We went back that night to camp out with a group of neighbors with whom we hitched a ride. The fiesta spirit prevailed at least in our part of EDSA (the Green Meadows area). The towels … I mean, the diapers .. didn’t have to be steeped in water and distributed. There were no bombs – teargas or the more lethal kind. There were no tanks to stop with rosaries and white roses – though we women were given these -- just in case, the leaders said. After dinner, we rehearsed for how we women would take the front lines when the tanks appeared with our smiles and peace offerings and loud prayers. We were assured in the same breath that the menfolk would actually be leading the regiment from behind, ready to overtake the women should the soldiers prove serious in wiping us off the street.
I fidgeted as I waited for the tanks, fingering my white rose and beads. But by the time the sun rose, they had not rolled in. I was almost disappointed. It could have been my mouse-roaring moment. Tsk.
I tried to snatch some sleep on blankets we spread on the pavement. But it was cold outdoors, with summer weeks away. When I couldn't stand the chill, I'd rise to seek warmth from one of the smoldering bonfires.
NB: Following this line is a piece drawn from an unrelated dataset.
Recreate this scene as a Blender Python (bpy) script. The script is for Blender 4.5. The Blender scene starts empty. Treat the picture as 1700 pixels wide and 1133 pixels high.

Just then, a queue of people began to form, at the end of which were steaming coffee and hot pandesal, courtesy of a congregation of nuns and priests. I joined the line, yawning, beginning to warm up.
We went back the following evening , Monday, with our eldest son, Ariel, then a teenager, in tow. Adrian, our next son, was imploring to be allowed to join, too. I shushed him with an assurance: tomorrow will be your turn. I was so sure it would be a long, long road show. I reckoned Marcos and family would dig in for many days.
But I was wrong. On Tuesday, there was no more reason to stay the night. By about 8 pm, the whole of EDSA exploded into cheering and dancing and singing. The dictator had truly and finally fled.
We walked home that night – feeling like we were stepping on air -- never imagining 25 years later the EDSA peaceful revolution we just took part in would be called a failed success.